The intended interpretation of the Pixel Data in its current form in the dataset. For example:

  • If you have a dataset with RGB Pixel Data then the Photometric Interpretation should be 'RGB'.

  • If you take your RGB data and convert it to YCbCr then the Photometric Interpretation should be 'YBR_FULL' (or a related interpretation depending on the conversion method).

  • If you then compress that data using RLE Lossless encoding then the Photometric Interpretation remains 'YBR_FULL'.

  • On the other hand, if you take your original RGB data and apply JPEG 2000 Lossless encoding then the Photometric Interpretation will either be 'RGB' or 'YBR_RCT' depending on whether or not the encoder performs a multi-component transformation when encoding.

When compressing pixel data using one of the JPEG encodings it’s important to know if the encoder is performing any color space transformation prior to compression, as this needs to be taken into account when setting the Photometric Interpretation. This is especially important when an encoder performs a transformation and the decoder doesn’t, since having a correct Photometric Interpretation makes it possible to determine which inverse transformation to use to return the pixel data to its original color space.

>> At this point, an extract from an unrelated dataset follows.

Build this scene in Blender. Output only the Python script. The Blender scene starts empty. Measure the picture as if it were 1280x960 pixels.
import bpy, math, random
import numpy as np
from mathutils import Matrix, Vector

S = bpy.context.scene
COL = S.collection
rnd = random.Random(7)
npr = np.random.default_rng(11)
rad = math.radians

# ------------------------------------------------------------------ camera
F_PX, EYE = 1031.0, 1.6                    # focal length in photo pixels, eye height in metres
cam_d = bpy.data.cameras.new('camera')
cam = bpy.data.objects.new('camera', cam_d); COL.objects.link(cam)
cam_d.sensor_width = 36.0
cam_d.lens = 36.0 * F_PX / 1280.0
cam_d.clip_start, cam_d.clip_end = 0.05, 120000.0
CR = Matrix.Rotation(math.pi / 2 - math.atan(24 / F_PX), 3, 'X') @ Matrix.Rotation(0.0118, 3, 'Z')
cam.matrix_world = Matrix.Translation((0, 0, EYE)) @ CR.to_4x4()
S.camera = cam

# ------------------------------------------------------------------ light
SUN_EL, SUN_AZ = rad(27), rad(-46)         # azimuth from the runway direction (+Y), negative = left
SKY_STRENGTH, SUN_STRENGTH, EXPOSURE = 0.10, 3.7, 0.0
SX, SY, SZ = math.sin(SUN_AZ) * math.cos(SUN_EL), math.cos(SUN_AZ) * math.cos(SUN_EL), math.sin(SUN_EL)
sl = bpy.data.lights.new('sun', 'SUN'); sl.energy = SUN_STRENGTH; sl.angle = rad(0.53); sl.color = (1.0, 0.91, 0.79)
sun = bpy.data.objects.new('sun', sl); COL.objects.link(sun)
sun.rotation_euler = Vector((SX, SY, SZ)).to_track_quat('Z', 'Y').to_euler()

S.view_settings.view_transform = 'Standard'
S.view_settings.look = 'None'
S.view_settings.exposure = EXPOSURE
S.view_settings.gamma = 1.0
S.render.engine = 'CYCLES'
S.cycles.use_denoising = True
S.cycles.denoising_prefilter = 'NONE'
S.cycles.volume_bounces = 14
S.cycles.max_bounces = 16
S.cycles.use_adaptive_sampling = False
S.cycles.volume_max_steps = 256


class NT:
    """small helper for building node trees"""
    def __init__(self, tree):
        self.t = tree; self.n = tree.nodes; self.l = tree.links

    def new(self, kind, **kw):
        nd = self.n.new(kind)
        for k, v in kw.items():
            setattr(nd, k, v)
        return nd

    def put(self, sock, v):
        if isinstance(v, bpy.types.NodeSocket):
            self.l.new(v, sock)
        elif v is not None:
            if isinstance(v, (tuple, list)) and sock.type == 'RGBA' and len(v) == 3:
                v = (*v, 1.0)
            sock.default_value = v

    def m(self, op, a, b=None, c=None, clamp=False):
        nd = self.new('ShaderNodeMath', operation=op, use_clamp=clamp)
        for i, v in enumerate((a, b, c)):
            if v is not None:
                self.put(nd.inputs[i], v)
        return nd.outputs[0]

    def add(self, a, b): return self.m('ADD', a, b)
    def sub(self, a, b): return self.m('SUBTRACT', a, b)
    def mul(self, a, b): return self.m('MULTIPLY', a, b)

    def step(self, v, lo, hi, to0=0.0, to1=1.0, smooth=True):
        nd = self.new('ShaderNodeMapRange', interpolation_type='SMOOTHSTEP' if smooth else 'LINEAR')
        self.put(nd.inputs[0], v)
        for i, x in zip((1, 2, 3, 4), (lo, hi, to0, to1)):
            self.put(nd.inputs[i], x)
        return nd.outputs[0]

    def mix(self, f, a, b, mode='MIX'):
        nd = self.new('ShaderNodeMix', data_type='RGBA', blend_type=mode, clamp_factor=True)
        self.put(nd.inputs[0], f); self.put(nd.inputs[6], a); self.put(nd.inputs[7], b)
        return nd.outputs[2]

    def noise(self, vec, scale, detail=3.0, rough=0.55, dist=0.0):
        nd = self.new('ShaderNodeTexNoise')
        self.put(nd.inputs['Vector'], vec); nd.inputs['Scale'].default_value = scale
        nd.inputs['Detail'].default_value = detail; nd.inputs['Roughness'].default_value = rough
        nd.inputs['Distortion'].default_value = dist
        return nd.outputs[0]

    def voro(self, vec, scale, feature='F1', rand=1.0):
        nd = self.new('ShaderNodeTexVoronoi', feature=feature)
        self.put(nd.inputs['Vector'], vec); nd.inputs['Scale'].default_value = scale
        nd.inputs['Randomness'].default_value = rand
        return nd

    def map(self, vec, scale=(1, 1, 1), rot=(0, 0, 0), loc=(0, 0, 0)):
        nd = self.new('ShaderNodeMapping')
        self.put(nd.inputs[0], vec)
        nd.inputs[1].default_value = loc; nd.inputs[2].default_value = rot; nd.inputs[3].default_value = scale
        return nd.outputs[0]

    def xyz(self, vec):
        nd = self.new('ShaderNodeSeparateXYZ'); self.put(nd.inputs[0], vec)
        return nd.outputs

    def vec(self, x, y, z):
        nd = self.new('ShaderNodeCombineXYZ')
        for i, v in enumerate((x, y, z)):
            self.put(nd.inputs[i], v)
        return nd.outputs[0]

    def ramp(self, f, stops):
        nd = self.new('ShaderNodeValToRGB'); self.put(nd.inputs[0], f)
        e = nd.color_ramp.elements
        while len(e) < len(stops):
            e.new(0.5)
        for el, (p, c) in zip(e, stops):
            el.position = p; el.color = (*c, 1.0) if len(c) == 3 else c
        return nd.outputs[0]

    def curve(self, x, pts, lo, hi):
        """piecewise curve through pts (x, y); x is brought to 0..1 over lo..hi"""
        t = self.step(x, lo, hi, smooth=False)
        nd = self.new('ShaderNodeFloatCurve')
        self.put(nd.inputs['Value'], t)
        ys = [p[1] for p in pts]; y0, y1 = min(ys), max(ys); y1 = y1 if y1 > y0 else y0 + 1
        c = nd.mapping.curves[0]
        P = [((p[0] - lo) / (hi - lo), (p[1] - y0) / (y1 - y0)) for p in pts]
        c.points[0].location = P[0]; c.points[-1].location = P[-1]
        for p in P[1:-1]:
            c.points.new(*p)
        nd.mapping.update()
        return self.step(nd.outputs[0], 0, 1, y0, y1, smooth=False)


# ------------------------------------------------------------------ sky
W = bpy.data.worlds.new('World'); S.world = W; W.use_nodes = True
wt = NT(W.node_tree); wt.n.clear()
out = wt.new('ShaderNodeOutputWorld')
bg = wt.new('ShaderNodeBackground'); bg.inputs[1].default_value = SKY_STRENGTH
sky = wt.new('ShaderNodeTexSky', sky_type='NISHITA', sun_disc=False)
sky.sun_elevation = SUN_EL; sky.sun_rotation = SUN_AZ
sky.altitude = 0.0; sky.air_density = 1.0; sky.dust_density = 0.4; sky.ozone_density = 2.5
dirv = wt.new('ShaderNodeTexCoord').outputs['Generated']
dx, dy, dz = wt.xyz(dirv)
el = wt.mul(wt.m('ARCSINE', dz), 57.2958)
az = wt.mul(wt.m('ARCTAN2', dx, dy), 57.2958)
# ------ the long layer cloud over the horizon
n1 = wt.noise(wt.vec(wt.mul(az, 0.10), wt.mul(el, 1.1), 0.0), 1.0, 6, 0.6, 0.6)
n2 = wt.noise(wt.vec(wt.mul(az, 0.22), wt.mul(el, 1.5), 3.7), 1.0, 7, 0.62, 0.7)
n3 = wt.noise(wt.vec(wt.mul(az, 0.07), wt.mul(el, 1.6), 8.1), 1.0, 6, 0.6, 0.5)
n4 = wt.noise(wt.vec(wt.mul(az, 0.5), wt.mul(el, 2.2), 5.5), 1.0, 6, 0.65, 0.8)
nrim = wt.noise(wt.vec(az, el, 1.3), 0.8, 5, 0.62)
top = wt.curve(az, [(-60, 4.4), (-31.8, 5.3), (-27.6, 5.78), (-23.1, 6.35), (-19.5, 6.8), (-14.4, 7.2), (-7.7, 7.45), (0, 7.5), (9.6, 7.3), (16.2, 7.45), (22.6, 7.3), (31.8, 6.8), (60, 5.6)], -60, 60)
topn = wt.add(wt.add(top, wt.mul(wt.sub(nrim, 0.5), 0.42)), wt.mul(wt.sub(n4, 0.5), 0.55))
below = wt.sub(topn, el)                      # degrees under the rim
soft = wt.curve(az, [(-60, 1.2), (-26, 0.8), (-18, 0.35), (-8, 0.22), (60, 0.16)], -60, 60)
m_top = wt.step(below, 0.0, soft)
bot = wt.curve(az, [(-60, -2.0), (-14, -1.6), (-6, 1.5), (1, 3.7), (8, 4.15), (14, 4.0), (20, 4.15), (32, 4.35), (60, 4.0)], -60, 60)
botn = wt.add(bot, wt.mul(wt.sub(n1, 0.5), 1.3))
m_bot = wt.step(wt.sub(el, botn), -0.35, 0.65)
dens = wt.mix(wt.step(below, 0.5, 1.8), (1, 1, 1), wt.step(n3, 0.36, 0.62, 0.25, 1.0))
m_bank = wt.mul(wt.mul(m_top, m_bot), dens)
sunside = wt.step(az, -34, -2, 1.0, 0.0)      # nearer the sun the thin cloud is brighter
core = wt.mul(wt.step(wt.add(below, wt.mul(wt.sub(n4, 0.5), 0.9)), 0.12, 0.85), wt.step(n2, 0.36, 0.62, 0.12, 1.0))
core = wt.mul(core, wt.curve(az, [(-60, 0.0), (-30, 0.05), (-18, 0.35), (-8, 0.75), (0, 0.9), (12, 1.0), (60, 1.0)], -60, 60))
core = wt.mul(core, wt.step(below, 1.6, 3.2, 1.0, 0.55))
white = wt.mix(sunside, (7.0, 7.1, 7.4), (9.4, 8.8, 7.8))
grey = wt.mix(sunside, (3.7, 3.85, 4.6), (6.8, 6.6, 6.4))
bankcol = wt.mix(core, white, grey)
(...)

For more detailed information on each of the defined photometric interpretations refer to Annex C.7.6.3.1 of Part 3 of the DICOM Standard.

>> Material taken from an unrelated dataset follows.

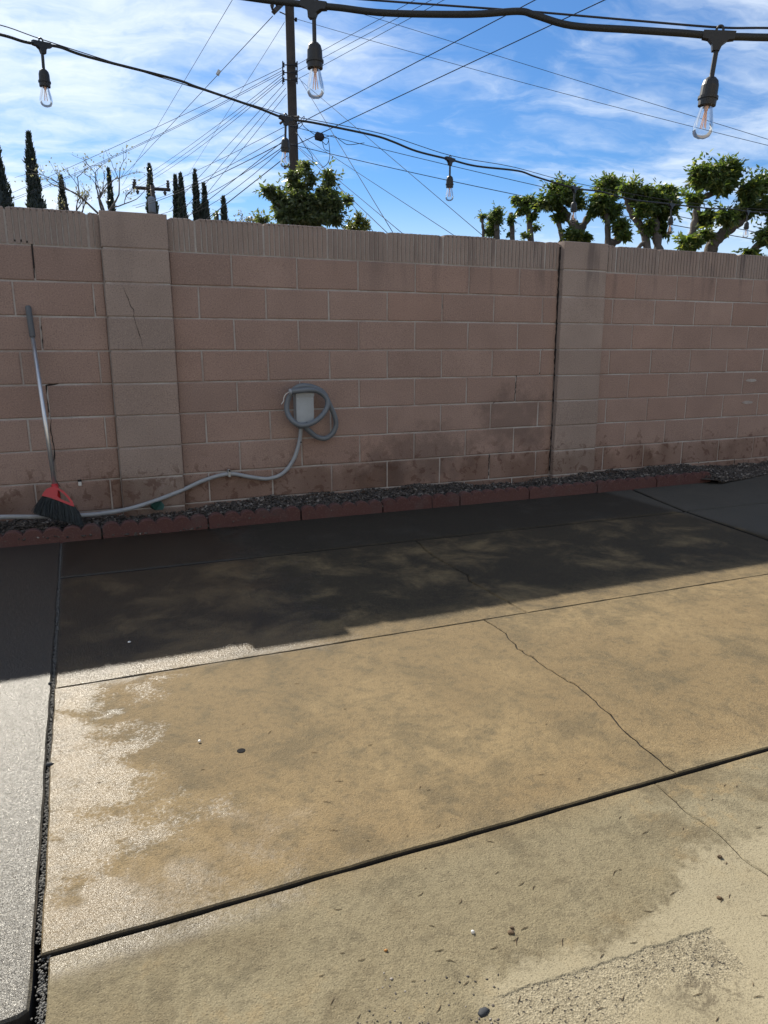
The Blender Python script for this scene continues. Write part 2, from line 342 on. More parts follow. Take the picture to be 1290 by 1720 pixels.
# ------------------------------------------------------------------ patio slabs
patio = bpy.data.objects.new('patio', None); COL.objects.link(patio); struct(patio); patio['label'] = 'tan concrete patio poured in large slabs with open joints'
def jag(a, b, amp, stepl=.035, seed=0):
    r = random.Random(seed); a = np.array(a[:2], float); b = np.array(b[:2], float); L = np.linalg.norm(b-a); n = max(2, int(L/stepl)); nn = np.array([-(b-a)[1], (b-a)[0]])/L
    ph = [r.uniform(0, 6.28) for _ in range(4)]
    out = []
    for i in range(n):
        t = i/n; w = math.sin(t*math.pi)**.3 if 0 < t < 1 else 0
        o = amp*w*(.5*math.sin(9*t*L/.9+ph[0])+.35*math.sin(31*t*L/.9+ph[1])+.35*r.uniform(-1, 1)); out.append(a+(b-a)*t+nn*o)
    return out
def slab(poly, ztop, bevel=.006, thick=.09, tilt=None):
    poly = [np.array(q[:2], float) for q in poly]
    poly = [q for i, q in enumerate(poly) if np.linalg.norm(q-poly[i-1]) > .0015]; n = len(poly)
    area = sum(poly[i][0]*poly[(i+1) % n][1]-poly[(i+1) % n][0]*poly[i][1] for i in range(n))
    if area < 0: poly = poly[::-1]
    ins = []
    for i in range(n):
        t = poly[(i+1) % n]-poly[i-1]; t = t/(np.linalg.norm(t)+1e-9); ins.append(poly[i]+bevel*np.array([-t[1], t[0]]))
    zz = (lambda q: ztop+tilt(q)) if tilt else (lambda q: ztop)
    V = [(*q, zz(q)) for q in ins]+[(*q, zz(q)-bevel) for q in poly]+[(*q, ztop-thick) for q in poly]
    F = [tuple(range(n))]+[(n+i, n+(i+1) % n, (i+1) % n, i) for i in range(n)]+[(2*n+i, 2*n+(i+1) % n, n+(i+1) % n, n+i) for i in range(n)]
    import bmesh
    me = bpy.data.meshes.new('slab'); me.from_pydata(V, [], F)
    bm = bmesh.new(); bm.from_mesh(me); bm.faces.ensure_lookup_table(); bmesh.ops.triangulate(bm, faces=[bm.faces[0]]); bm.to_mesh(me); bm.free()
    me.materials.append(M_CONC); me.materials.append(M_JOINT)
    for f_ in me.polygons:
        if abs(f_.normal.z) < .3: f_.material_index = 1
    return link('slab', me, M_CONC, patio)
yE, XR, XL, YB = -.36, 6.5, -6.0, -8.0
yA = lambda x: -1.073-.0190*(x+1.04); yB = lambda x: -2.264-.0087*(x+1.03); yC = lambda x: -3.342-.0053*(x+1.03)
xD = lambda y: -1.067+.0097*(-.455-y); xE = lambda y: 2.60+.28*(y+1.13) if y > -1.13 else 2.60+.17*(y+1.13)
def crack_pts(px, z=0): return [at_z(u, v, z)[:2] for u, v in px]
def rough_line(pts, amp, seed):
    out = []
    for i in range(len(pts)-1): out += jag(pts[i], pts[i+1], amp, .018, seed+i)
    return out+[np.array(pts[-1])]
gA, gB, gC, gD = .010, .0055, .0024, .0040                            # half widths of the joints
def loop(*segs):
    out = []
    for s_ in segs: out += s_
    return out
xe = xE(-.36)
XB = 4.6
# strip along the bed
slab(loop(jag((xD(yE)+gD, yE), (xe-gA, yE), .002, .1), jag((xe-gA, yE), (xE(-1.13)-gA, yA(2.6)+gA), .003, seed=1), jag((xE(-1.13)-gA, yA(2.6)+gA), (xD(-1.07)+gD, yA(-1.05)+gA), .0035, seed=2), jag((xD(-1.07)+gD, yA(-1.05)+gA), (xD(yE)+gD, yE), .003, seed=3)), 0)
# slab between the first and second joint, broken by a hairline crack
ck = rough_line(crack_pts([(700, 909), (730, 935), (785, 965), (790, 977), (825, 995), (882, 1026)]), .006, 40)
ck[0] = np.array([ck[0][0], yA(ck[0][0])-gA]); ck[-1] = np.array([ck[-1][0], yB(ck[-1][0])+gB])
off = lambda pts, d, r0=1: [p_+np.array([d*(.6+.8*random.Random(i*7+r0).random()), 0]) for i, p_ in enumerate(pts)]
l_ = off(ck, -.0012); r_ = off(ck, .0012, 5)
slab(loop(jag((xD(-1.1)+gD, yA(-1.05)-gA), l_[0], .0035, seed=4), l_, jag(l_[-1], (xD(-2.26)+gD, yB(-1.05)+gB), .003, seed=5)[1:], jag((xD(-2.26)+gD, yB(-1.05)+gB), (xD(-1.1)+gD, yA(-1.05)-gA), .003, seed=6)), -.001)
XS = XR
slab(loop(jag(r_[0], (xE(-1.13)-gA, yA(2.6)-gA), .0035, seed=7), jag((xE(-1.13)-gA, yA(2.6)-gA), (xE(-2.27)-gA, yB(2.4)+gB), .003, seed=8), jag((xE(-2.27)-gA, yB(2.4)+gB), r_[-1], .003, seed=9), r_[::-1][:-1]), -.0005)
# big slab between the second and third joint, broken in two
ck = rough_line(crack_pts([(808, 1040), (850, 1065), (862, 1080), (870, 1092), (895, 1105), (920, 1125), (965, 1150), (1005, 1185), (1040, 1220), (1085, 1260), (1136, 1300)]), .009, 60)
ck[0] = np.array([ck[0][0], yB(ck[0][0])-gB]); ck[-1] = np.array([ck[-1][0], yC(ck[-1][0])+gC])
l_ = off(ck, -.0016); r_ = off(ck, .0016, 5)
slab(loop(jag((xD(-2.3)+gD, yB(-1.05)-gB), l_[0], .003, seed=11), l_, jag(l_[-1], (xD(-3.3)+gD, yC(-1.05)+gC), .0022, seed=12)[1:], jag((xD(-3.3)+gD, yC(-1.05)+gC), (xD(-2.3)+gD, yB(-1.05)-gB), .003, seed=13)), .003, bevel=.003)
slab(loop(jag(r_[0], (XB, yB(XB)-gB), .003, seed=14), [np.array([XB, yB(XB)-gB]), np.array([XB, yC(XB)+gC])], jag((XB, yC(XB)+gC), r_[-1], .0022, seed=15), r_[::-1][:-1]), .004, bevel=.003)
# nearest slab
ck = rough_line(crack_pts([(1102, 1316), (1137, 1345), (1165, 1370), (1210, 1400), (1237, 1427), (1265, 1452), (1290, 1467), (1400, 1545)]), .007, 80)
ck[0] = np.array([ck[0][0], yC(ck[0][0])-gC]); l_ = off(ck, -.0010); r_ = off(ck, .0010, 5)
end = np.array([2.2, YB])
slab(loop(jag((xD(-3.35)+gD+.012, yC(-1.05)-gC), l_[0], .0022, seed=16), l_, jag(l_[-1], end-np.array([.001, 0]), .01, seed=17)[1:], [end-np.array([.001, 0]), np.array([xD(-3.4)+gD+.012, YB])], jag((xD(-3.4)+gD+.012, YB), (xD(-3.35)+gD+.012, yC(-1.05)-gC), .003, seed=18)), -.0028, bevel=.003)
slab(loop(jag(r_[0], (XB, yC(XB)-gC), .0022, seed=19), [np.array([XB, yC(XB)-gC]), np.array([XB, YB]), end+np.array([.001, 0])], jag(end+np.array([.001, 0]), r_[-1], .01, seed=17)[1:], r_[::-1][:-1]), -.0028, bevel=.003)
# grey slabs to the left of the long joint
dl = at_z(58, 1690)[:2]; yl = dl[1]
slab(loop(jag((XL, yE), (xD(yE)-gD, yE), .002, .1), jag((xD(yE)-gD, yE), (xD(yl)-gD-.004, yl), .002, seed=21), [np.array([xD(yl)-gD-.006, yl-.004])], jag((xD(yl)-gD-.02, yl-.012), (XL, yl-.25), .003, seed=22), [np.array([XL, yl-.25])]), .002, bevel=.004)
slab([(XL, yl-.275), (xD(yl)-gD-.03, yl-.035), (xD(yl)+.008, yl-.03), (xD(yl)+.008, YB), (XL, YB)], -.012)
# slabs beyond the right-hand joint
ge = at_z(1195, 813)[:2]; gf = at_z(1290, 795)[:2]
slab(loop(jag((xE(-.36)+gA, -.36), (3.53, -.36), .002, .06, 23), [np.array([3.53, -.36])], jag((3.60, -.455), (gf[0], gf[1]), .03, .05, 24), [np.array(gf), np.array([XR, .0]), np.array([XR, yA(XR)+gA])], jag((XR, yA(XR)+gA), (xE(-1.13)+gA, yA(2.6)+gA), .003, seed=25), jag((xE(-1.13)+gA, yA(2.6)+gA), (xE(-.36)+gA, -.36), .003, seed=26)), .002)
slab(loop(jag((xE(-1.13)+gA, yA(2.6)-gA), (XR, yA(XR)-gA), .003, seed=27), [np.array([XR, yA(XR)-gA]), np.array([XR, yB(XR)+gB])], jag((XR, yB(XR)+gB), (xE(-2.27)+gA, yB(2.4)+gB), .003, seed=28), jag((xE(-2.27)+gA, yB(2.4)+gB), (xE(-1.13)+gA, yA(2.6)-gA), .003, seed=29)), .003)
slab([(XB+.01, yB(XB)-gB), (XR, yB(XR)-gB), (XR, YB), (XB+.01, YB)], 0)
# grit packed in the long joint
V = []; 
def stones(n, sample, smin, smax, flat=.6, seed=1):
    """n small faceted stones as arrays"""
    r = np.random.default_rng(seed)
    t = (1+5**.5)/2
    ico = np.array([(-1, t, 0), (1, t, 0), (-1, -t, 0), (1, -t, 0), (0, -1, t), (0, 1, t), (0, -1, -t), (0, 1, -t), (t, 0, -1), (t, 0, 1), (-t, 0, -1), (-t, 0, 1)])/1.902
    fi = np.array([(0, 11, 5), (0, 5, 1), (0, 1, 7), (0, 7, 10), (0, 10, 11), (1, 5, 9), (5, 11, 4), (11, 10, 2), (10, 7, 6), (7, 1, 8), (3, 9, 4), (3, 4, 2), (3, 2, 6), (3, 6, 8), (3, 8, 9), (4, 9, 5), (2, 4, 11), (6, 2, 10), (8, 6, 7), (9, 8, 1)])
    P = sample(r, n); s = r.uniform(smin, smax, (n, 1, 1))*r.uniform(.65, 1.25, (n, 1, 3)); s[:, :, 2] *= flat
    a = r.uniform(0, 6.283, n); ca, sa = np.cos(a), np.sin(a)
    v = ico[None]*(1+r.uniform(-.18, .18, (n, 12, 1)))*s
    x = v[..., 0]*ca[:, None]-v[..., 1]*sa[:, None]; yy = v[..., 0]*sa[:, None]+v[..., 1]*ca[:, None]
    b = r.uniform(-.6, .6, n); cb, sb = np.cos(b)[:, None], np.sin(b)[:, None]; z = v[..., 2]
    v = np.stack([x, yy*cb-z*sb, yy*sb+z*cb], -1)+P[:, None, :]
    return v.reshape(-1, 3), (fi[None]+12*np.arange(n)[:, None, None]).reshape(-1, 3)
def s_joint(r, n):
    yy = r.uniform(-3.9, -.4, n); return np.stack([np.array([xD(q) for q in yy])+r.normal(0, .0045, n)+np.where(yy < -3.3, .008, 0), yy, np.full(n, -.007)+r.uniform(-.003, .002, n)], 1)
V, F = stones(5200, s_joint, .0012, .0030, .8, 3); M_GRIT = plain('grey_grit', (.13, .125, .115), .8, 0, .5, 160); j = bulk('joint_grit', V, F, M_GRIT); stuff(j); tag(j, 'dark grit packed in the long joint beside the left slab', 'grit')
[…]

Allowed values: 'MONOCHROME1', 'MONOCHROME2', 'PALETTE COLOR', 'RGB', 'YBR_FULL', 'YBR_FULL_422', 'YBR_PARTIAL_420', 'YBR_ICT', 'YBR_RCT', however restrictions apply based on the Transfer Syntax UID, and further constraints may be required by the IOD.

(0028,0006) Planar Configuration

Required when Samples per Pixel is greater than one, this indicates the order of the samples used by the pixel data, as either:

  • 0, where sample values for the first pixel is followed by the sample value for the second pixel: R1, G1, B1, R2, G2, B2, …, Rn, Gn, Bn.

  • 1, where sample values for each color plane are contiguous: R1, R2, …, Rn, G1, G2, …, Gn, B1, B2, …, Bn.

Allowed values: 0 or 1

Reference: DICOM Standard, Part 3, Section C.7.6.3.1.3

(0028,0008) Number of Frames

The number of frames in a multi-frame image. May not be present if the pixel data only has a single frame.

Allowed values: must be at least 1 (if present)

(0028,0010) Rows

The number of rows in the image.

Allowed values: 1 to 65535

(0028,0011) Columns

The number of columns in the image.

Allowed values: 1 to 65535

(0028,0100) Bits Allocated

The number of bits used to actually contain each sample of each pixel. All DICOM Pixel Data is either 1 (for bit-packed Pixel Data) or more typically a multiple of 8 such as 8, 16 or 32, with 64 currently being the maximum used. Using the example of a Bits Stored of 12, this means that the actual number of bits used to contain the values must be at least 16.

For more detailed information refer to Chapter 8 and Annex D in Part 5 of the DICOM Standard.

Allowed values: 1 or a multiple of 8, however many IODs place further restrictions on what the value may be.

(0028,0101) Bits Stored

The number of bits actually used by each sample of each pixel. For example, with a Bits Stored value of 12, an unsigned grayscale image will have pixel values in the range 0 to 4095 and an unsigned RGB image will have values in the range (R: 0 to 4095, G: 0 to 4095, B: 0 to 4095). Must be equal to or less than Bits Allocated.

For more detailed information refer to Chapter 8 and Annex D in Part 5 of the DICOM Standard.

Allowed values: 1 to Bits Allocated (inclusive)

(0028,0102) High Bit

The most significant bit of the pixel sample data and is equal to Bits Stored - 1, however other values have been allowed in past versions of the DICOM Standard.

Allowed values: Bits Stored - 1

(0028,0103) Pixel Representation

Describes the type of pixel values, either signed (using 2’s complement) or unsigned integers. A value of 0 indicates the Pixel Data contains unsigned integers while a value of 1 indicates it contains signed integers.

Allowed values: 0 or 1, but may be constrained by the IOD.